─── RECORD EXCERPTS ───

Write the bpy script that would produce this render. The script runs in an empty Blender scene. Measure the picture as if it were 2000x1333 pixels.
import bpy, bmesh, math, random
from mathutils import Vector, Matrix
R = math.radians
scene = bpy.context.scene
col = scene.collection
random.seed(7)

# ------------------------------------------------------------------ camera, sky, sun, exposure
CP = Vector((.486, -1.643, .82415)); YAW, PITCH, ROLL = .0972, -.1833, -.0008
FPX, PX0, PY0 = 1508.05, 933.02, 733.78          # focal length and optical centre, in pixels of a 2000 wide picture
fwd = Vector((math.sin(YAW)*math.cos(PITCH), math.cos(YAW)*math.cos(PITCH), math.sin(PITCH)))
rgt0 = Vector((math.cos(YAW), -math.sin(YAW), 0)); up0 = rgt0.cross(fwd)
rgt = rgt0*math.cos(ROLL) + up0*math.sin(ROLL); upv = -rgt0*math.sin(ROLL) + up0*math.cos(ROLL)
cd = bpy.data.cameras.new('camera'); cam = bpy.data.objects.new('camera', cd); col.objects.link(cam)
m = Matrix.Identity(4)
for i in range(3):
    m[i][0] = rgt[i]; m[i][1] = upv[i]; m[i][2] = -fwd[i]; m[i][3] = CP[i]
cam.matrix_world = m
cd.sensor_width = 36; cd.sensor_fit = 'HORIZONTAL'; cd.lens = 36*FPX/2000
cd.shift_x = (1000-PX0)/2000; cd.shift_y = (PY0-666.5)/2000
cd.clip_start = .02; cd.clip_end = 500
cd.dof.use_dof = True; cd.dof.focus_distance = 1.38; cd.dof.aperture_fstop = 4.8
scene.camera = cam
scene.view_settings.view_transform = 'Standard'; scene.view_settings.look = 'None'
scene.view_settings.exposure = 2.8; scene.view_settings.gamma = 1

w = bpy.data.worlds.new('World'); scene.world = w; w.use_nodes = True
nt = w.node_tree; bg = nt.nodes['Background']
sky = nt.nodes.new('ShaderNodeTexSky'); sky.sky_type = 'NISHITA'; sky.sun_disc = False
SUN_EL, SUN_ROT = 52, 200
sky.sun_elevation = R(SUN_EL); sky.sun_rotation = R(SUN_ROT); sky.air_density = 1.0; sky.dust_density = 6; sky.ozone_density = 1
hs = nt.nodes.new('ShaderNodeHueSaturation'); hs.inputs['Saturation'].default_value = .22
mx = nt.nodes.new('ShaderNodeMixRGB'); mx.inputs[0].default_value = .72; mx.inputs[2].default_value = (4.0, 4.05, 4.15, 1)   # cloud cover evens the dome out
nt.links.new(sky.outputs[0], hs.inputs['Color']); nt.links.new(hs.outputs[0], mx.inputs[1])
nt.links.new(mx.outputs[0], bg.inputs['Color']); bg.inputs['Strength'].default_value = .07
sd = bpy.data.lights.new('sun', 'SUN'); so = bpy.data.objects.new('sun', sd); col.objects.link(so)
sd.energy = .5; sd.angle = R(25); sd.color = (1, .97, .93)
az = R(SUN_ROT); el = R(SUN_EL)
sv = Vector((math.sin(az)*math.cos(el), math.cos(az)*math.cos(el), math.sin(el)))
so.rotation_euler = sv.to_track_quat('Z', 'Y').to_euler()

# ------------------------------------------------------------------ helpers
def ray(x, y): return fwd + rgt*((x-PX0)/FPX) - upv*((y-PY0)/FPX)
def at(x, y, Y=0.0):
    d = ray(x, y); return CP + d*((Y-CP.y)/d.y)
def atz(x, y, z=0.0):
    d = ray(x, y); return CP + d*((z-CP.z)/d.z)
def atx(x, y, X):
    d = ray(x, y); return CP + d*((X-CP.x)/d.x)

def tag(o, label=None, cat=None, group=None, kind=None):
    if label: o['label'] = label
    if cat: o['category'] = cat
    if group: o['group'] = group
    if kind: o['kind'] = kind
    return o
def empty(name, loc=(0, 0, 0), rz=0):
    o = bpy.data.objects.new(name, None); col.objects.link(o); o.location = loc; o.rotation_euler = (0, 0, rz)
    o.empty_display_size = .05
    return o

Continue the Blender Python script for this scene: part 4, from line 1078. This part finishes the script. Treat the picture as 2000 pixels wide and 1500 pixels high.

───

> WHAT IS EXPECTED
Look above and repeat, character for character, the lines from the first one to the line with "random.seed(7)", counting both.

> SOLVED EXERCISE
Write the bpy script that would produce this render. The script runs in an empty Blender scene. Measure the picture as if it were 2000x1333 pixels.
import bpy, bmesh, math, random
from mathutils import Vector, Matrix
R = math.radians
scene = bpy.context.scene
col = scene.collection
random.seed(7)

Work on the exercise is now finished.